Na terça-feira (7), integrantes do movimento começaram a produção de 1.500 ‘quentinhas’ por dia no assentamento Filhos de Sepé, em Viamão, também na região metropolitana da capital. “Temos capacidade de produzir até mais do que isso, mas o colapso do estado foi tamanho que ainda não há logística para a entrega”, explica Cedenir de Oliveira, integrante da coordenação nacional do MST.
Prejuízo pode chegar a 10 mil toneladas de arroz orgânico
Embora a preocupação no momento seja atender os desabrigados, o MST tem estimativas iniciais do prejuízo à produção. Segundo Dionéia Ribeiro, a previsão era colher 280 mil sacas de arroz orgânico na safra 2023/2024, sendo 150 mil delas na Região Metropolitana de Porto Alegre.
Em cálculos ainda superficiais, o MST acredita que pelo menos 50% do arroz em todo o estado ainda estivesse no pé, sem colher. Isso representa 140 mil sacas, ou 7.000 toneladas de colheita perdida. “É impossível recuperar a produção dessas áreas alagadas”, explica Ribeiro.
Além disso, segundo estimativas repassadas pelo movimento ao presidente da Companhia Nacional de Abastecimento (Conab), Edegar Pretto, pelo menos 60 mil sacas de arroz orgânico já colhido pelos assentados de Eldorado do Sul foram perdidos também.

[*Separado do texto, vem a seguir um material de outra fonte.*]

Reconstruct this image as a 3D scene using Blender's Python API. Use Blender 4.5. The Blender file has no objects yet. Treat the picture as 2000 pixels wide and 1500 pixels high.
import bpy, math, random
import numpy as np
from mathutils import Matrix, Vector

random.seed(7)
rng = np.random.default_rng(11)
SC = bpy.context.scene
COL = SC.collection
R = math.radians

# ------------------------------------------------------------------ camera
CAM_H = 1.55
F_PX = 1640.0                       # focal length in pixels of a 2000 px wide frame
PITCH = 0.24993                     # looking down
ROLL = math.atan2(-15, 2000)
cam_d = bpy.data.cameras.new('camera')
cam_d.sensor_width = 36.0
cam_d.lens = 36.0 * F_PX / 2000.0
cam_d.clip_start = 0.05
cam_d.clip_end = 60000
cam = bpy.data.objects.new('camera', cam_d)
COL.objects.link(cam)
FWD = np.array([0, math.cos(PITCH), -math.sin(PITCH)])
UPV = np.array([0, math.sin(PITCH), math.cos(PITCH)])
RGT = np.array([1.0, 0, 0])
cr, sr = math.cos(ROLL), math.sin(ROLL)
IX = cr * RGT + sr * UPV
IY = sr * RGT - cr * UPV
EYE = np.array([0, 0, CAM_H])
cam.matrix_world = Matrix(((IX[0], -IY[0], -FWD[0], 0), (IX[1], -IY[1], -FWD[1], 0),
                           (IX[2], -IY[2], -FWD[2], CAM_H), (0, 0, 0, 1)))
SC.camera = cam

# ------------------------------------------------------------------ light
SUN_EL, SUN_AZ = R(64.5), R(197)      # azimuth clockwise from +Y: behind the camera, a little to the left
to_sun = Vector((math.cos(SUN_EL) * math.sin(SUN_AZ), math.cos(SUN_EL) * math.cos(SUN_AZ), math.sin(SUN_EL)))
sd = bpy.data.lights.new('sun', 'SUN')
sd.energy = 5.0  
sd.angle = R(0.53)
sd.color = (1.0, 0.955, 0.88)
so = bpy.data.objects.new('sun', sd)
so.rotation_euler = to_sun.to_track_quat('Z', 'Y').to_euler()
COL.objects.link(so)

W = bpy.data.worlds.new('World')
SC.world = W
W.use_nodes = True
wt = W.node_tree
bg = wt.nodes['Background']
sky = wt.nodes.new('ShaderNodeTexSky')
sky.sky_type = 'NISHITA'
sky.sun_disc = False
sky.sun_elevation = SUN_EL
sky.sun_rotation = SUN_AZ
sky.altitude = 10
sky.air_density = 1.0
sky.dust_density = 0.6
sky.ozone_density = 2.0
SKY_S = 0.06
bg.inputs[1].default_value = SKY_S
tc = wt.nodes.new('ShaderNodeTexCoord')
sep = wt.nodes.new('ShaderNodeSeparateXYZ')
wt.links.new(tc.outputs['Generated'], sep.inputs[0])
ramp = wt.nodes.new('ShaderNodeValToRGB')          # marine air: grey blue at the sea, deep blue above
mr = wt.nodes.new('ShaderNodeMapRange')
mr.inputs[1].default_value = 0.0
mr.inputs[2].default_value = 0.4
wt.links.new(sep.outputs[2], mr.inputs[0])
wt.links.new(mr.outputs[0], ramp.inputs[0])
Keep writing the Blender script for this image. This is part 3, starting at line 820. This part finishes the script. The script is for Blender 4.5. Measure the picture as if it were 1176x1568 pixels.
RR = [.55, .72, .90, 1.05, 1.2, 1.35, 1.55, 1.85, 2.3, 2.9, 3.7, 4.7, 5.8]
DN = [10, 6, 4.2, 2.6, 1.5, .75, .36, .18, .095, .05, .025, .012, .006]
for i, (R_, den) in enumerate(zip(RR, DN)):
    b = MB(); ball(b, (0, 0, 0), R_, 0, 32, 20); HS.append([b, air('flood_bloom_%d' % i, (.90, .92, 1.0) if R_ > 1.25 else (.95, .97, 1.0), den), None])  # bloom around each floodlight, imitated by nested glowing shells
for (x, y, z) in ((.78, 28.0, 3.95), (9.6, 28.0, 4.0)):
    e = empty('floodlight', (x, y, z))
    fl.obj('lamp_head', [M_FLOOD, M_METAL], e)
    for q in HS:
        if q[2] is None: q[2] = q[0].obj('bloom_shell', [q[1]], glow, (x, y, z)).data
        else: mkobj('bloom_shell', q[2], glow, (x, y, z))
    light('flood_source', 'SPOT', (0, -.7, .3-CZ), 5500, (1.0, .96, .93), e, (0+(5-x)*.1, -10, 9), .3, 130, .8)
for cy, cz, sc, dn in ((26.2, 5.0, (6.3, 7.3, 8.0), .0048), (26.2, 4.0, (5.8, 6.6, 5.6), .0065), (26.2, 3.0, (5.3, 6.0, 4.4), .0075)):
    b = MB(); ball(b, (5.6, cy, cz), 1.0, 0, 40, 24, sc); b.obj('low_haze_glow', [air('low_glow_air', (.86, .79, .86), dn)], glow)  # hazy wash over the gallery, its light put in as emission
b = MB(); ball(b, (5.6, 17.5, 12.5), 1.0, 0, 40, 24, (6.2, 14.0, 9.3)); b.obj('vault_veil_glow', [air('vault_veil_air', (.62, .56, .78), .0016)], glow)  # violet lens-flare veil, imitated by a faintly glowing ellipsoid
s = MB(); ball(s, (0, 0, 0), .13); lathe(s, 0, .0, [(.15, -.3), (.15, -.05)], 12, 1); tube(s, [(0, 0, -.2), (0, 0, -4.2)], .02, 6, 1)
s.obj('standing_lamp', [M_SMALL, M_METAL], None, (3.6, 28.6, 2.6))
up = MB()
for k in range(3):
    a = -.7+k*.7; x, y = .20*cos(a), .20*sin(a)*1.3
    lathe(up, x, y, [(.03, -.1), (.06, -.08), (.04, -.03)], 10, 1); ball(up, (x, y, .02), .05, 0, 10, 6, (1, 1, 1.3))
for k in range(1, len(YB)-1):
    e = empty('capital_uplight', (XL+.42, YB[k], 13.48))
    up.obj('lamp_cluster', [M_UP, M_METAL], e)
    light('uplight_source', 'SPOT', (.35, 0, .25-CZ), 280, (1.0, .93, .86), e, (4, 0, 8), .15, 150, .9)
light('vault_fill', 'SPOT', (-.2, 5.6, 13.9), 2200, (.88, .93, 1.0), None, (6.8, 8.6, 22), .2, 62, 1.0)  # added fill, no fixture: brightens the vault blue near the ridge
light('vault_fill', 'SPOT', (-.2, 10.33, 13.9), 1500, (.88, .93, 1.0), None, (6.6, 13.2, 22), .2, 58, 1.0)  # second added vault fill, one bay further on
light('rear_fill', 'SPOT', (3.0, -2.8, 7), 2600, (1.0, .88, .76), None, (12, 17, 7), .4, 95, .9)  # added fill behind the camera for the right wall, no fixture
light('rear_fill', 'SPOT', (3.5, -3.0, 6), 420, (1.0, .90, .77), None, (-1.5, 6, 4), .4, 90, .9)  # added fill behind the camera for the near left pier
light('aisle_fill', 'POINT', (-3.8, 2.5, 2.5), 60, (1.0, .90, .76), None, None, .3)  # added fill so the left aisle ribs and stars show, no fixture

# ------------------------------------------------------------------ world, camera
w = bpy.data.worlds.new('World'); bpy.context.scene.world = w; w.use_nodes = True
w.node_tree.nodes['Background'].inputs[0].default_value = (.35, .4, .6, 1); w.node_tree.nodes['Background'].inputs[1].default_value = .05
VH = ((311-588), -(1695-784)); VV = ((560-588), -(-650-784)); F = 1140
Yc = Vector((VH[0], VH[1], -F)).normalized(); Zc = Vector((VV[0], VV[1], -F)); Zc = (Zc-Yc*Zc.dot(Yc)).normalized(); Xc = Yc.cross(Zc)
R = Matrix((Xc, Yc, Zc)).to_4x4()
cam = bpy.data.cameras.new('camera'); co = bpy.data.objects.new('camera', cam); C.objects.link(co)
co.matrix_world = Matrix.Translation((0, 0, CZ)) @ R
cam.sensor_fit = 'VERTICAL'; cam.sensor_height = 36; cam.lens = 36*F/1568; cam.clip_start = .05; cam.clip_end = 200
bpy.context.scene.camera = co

“Não temos energia para ligar os motores do silo”, lamenta Dionéia Ribeiro sobre a perda do arroz já colhido. Essas 60 mil sacas representam mais 3.000 toneladas, totalizando ao menos 10 mil toneladas de prejuízo. “É uma enchente de grandes proporções, uma catástrofe, e a previsão é que a cheia dure pelo menos até o dia 18 de maio”, lamenta.
Cedenir Oliveira aposta em uma perda ainda maior. “Precisamos contabilizar as perdas do ano passado também: o arroz que foi plantado em setembro e outubro, morreu com as cheias de novembro. O arroz que foi plantado depois disso, morreu agora. É incálculável”, completa. Uma campanha de doações por PIX foi aberta para arrecadar recursos.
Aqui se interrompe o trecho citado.